Today’s San Diego Union-Tribune features a story about the perils of self-publishing, this time focusing on a local publisher, Ed Johnson, whose second company has just collapsed after taking thousands of dollars from hopeful writers.
This story offers some good insight into vanity presses, toward which many writers are increasingly turning in their efforts to get published. While Johnson told the U-T that he simply went out of business, the article quotes a former employee of Johnson’s company, who said that to Johnson, the authors were “just a source of income,” and that she was instructed to tell authors who called that he was “on the other side of the building” to make it seem as if he ran a large publishing business. In reality, the “publishing house” was a one-room office in a converted motel.
Unfortunately, the stories of these would-be authors are not unusual: In these cases, they paid from $2,500 to $5,700 and never received the books they envisioned, let alone the publicity and marketing they expected. One customer did receive one copy of a “finished book” — in a spiral binder. Most received nothing at all.
The article quotes Victoria Strauss of the excellent resource Writer Beware, which aims to educate writers about the “enormous shadow industry of scammers and amateurs who prey on aspiring writers, who divert people from the real publishing industry into this shadow world of vanity publishing and fee-charging agents.”

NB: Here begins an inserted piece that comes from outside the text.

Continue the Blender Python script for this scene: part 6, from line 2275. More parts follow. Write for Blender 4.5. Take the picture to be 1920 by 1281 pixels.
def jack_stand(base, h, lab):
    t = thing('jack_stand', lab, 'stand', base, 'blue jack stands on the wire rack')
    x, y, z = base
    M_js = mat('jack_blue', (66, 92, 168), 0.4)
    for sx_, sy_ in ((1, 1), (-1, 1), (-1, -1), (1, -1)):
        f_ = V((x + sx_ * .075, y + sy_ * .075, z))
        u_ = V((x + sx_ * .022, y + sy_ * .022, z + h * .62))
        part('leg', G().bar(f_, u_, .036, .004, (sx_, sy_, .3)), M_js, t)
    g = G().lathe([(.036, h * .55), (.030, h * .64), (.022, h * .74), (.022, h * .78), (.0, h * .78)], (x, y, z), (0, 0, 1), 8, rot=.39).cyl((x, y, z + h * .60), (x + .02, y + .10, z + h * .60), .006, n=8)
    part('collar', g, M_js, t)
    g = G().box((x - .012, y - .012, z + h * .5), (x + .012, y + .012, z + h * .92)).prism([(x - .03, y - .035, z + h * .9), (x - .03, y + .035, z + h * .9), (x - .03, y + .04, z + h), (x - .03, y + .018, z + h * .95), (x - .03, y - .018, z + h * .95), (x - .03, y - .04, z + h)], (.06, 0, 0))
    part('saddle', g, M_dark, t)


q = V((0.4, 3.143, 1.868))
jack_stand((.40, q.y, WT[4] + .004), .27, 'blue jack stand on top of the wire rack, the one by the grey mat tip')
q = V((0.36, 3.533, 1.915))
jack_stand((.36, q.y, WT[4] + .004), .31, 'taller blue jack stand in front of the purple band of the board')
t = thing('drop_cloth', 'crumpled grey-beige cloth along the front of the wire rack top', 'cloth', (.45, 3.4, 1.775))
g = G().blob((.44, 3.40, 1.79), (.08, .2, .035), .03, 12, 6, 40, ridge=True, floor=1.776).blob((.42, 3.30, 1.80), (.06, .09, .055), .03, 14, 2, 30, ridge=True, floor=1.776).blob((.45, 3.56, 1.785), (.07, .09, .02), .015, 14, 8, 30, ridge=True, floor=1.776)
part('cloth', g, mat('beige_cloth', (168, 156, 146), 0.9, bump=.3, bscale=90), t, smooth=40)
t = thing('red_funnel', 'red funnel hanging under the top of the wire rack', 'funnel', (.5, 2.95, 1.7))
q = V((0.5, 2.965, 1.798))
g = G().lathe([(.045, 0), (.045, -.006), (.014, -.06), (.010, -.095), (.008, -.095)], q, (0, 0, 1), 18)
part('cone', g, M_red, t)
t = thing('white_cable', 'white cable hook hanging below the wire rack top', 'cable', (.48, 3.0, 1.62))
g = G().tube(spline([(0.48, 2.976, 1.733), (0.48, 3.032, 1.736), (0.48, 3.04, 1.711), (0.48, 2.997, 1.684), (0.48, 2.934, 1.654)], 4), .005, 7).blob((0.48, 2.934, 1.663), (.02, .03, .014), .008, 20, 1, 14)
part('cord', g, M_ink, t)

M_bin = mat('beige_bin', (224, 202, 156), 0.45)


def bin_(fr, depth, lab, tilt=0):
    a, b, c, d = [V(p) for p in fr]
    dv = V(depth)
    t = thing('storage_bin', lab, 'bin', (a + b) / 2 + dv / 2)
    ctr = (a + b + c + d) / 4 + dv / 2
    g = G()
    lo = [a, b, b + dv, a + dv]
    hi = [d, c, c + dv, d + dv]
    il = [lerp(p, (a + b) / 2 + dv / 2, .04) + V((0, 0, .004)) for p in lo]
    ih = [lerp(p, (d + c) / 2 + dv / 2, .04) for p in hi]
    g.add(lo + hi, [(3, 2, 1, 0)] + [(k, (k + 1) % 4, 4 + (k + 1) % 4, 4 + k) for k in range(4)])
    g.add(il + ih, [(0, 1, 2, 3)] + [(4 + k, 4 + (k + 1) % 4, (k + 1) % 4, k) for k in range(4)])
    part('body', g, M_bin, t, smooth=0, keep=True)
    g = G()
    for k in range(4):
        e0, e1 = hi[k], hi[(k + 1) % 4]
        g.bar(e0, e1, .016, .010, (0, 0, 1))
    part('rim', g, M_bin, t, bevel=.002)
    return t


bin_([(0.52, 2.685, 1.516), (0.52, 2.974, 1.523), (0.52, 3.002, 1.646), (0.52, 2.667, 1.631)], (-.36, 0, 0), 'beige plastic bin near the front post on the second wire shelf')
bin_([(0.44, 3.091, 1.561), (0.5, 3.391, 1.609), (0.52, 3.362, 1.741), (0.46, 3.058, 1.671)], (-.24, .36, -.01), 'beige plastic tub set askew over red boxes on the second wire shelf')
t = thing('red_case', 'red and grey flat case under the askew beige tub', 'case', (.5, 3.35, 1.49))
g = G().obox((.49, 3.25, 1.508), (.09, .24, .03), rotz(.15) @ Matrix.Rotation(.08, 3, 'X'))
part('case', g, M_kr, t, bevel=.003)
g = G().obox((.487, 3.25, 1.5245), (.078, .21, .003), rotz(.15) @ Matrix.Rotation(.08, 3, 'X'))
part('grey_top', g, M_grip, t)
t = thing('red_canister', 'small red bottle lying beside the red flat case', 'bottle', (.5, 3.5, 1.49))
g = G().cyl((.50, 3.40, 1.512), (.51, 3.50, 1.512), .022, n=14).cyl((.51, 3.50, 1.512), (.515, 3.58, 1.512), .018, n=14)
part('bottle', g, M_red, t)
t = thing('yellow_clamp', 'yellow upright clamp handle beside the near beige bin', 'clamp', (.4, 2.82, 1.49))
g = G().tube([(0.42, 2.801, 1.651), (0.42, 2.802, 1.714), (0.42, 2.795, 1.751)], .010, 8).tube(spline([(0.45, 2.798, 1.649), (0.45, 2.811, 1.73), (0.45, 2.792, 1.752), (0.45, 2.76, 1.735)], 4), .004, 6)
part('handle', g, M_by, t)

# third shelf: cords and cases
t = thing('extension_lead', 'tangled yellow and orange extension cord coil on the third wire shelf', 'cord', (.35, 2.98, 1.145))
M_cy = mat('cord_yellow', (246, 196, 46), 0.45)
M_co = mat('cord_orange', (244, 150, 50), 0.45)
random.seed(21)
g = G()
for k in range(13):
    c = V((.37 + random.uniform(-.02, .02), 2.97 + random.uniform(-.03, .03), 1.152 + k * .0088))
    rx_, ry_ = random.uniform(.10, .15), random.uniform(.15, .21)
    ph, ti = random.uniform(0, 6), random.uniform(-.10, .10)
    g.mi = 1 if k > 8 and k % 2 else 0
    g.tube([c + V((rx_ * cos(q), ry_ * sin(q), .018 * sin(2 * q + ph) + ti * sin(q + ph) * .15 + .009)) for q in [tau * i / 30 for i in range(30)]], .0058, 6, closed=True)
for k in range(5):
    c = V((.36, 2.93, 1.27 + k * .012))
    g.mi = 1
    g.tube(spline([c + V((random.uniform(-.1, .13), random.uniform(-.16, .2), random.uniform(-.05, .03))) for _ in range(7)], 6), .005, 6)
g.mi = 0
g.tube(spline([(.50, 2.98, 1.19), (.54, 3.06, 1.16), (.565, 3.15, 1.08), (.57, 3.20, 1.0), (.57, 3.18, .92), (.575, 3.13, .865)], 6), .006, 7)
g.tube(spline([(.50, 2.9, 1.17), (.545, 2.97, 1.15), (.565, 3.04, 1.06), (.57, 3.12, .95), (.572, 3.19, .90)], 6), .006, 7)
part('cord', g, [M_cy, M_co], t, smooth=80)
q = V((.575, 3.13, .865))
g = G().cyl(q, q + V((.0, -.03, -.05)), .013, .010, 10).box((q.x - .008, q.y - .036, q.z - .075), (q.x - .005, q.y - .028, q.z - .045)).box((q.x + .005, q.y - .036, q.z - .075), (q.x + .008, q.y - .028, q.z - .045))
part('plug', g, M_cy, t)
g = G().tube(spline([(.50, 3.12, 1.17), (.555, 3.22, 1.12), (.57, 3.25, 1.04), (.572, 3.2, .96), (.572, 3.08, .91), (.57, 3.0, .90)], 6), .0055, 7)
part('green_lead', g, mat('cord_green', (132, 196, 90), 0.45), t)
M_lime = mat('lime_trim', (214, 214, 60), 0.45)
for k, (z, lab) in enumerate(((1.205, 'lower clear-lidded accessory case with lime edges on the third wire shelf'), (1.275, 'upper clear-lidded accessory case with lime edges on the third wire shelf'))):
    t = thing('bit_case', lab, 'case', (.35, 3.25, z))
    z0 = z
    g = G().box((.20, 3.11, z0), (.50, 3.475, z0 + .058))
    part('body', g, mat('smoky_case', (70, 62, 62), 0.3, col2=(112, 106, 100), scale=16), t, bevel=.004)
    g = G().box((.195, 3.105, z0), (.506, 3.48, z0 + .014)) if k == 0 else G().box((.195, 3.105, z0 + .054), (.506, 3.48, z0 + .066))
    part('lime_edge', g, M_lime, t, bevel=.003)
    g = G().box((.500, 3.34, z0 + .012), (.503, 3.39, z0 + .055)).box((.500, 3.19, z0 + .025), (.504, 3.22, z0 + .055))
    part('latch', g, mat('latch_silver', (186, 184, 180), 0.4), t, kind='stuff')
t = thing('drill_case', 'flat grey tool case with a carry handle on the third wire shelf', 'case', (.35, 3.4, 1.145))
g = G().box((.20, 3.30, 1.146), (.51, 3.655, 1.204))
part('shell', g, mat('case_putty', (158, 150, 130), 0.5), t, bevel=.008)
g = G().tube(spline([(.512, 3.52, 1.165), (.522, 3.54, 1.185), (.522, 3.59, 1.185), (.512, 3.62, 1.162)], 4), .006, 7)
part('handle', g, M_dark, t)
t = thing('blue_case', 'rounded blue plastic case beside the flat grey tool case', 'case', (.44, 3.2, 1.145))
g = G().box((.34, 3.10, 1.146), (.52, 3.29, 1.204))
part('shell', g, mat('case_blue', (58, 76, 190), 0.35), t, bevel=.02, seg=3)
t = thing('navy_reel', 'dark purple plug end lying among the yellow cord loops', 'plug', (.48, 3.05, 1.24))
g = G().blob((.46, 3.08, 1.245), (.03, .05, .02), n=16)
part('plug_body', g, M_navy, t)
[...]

This article is a must-read for any writer thinking about self-publishing, but writers should also keep in mind that self-publishing doesn’t have to be the nightmare that this story portrays. Publishing one’s own book can be a good choice for those with a platform and marketing savvy, those who can afford the investment, and those who realize that self-publishing is simply a matter of printing. Writers who want editing, design, publicity, distribution, and book reviews (not to mention an advance and royalties) need to find an agent and go the traditional route.